It's weird watching the news and seeing a country in which you had a pleasant holiday get blown to shit. It's strange thinking of Tyre, a quiet seaside town where a schoolgirl showed us how to bunk into the magnificent Roman ruins, where my beloved talked to a quiet café owner who had perfected his English in London; sixteen people were killed there when the Israeli air force bombed a civil defence centre. I also find myself thinking of the guy on the reception desk in the apartments we stayed in in Beirut, or the taxi driver who drove us back to Beirut from our trip to Beiteddine, showing us his blessed medal of Our Lady of Medjugorge and rabbiting at us in Arabic until he registered that we couldn't understand a word of what he was saying, or the guy who doubled up as both the head guy in Baalbek's wonderful Hotel Palmyra and tour guide to the cyclopean Roman remains there. A nice country, I hope there is some of it left for the next time I go there.
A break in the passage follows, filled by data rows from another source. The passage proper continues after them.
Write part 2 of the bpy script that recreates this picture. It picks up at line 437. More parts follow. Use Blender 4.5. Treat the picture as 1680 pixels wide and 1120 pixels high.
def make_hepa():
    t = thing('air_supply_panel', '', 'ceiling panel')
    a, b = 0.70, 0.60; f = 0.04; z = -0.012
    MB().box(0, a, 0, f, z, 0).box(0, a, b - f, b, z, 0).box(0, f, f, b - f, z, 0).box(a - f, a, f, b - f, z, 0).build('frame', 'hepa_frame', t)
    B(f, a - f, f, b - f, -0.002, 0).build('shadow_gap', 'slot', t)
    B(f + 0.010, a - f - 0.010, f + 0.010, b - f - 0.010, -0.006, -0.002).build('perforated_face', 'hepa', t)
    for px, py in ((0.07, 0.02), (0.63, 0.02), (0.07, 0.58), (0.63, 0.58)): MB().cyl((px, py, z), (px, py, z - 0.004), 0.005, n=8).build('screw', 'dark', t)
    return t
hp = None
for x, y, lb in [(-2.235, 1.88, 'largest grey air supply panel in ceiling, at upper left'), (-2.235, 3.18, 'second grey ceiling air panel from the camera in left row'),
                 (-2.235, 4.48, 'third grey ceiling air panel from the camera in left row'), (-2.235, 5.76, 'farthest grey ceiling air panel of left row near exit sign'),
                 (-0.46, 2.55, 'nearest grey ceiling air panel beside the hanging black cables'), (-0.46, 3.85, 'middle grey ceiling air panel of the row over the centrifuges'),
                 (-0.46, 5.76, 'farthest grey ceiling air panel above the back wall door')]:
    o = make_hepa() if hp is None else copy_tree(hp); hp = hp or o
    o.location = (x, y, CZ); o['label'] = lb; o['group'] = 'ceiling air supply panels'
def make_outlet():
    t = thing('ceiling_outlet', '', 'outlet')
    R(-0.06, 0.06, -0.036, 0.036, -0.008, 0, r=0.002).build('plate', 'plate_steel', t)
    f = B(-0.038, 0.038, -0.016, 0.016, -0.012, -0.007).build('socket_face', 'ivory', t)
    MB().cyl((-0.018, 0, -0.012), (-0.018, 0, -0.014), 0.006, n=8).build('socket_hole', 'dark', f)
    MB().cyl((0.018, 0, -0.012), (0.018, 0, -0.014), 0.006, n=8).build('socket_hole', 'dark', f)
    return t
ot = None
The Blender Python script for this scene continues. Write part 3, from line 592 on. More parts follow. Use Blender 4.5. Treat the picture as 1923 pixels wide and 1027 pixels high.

Obviously, there are many nice people in Haifa too, but I have never been there and don't feel the same connection to the place, though I hear it is one of the more pleasant spots in Israel.
The little bit of Haifa I saw certainly was nice. From the air it looks very like Beirut, jutting out into the sea in a sort of right angle. Robert Fisk remarked on this similarity in "Pity The Nation" - a conversation he had with an IDF bomber suggested that they practised their manoeuvres over Haifa before going off to bomb Beirut.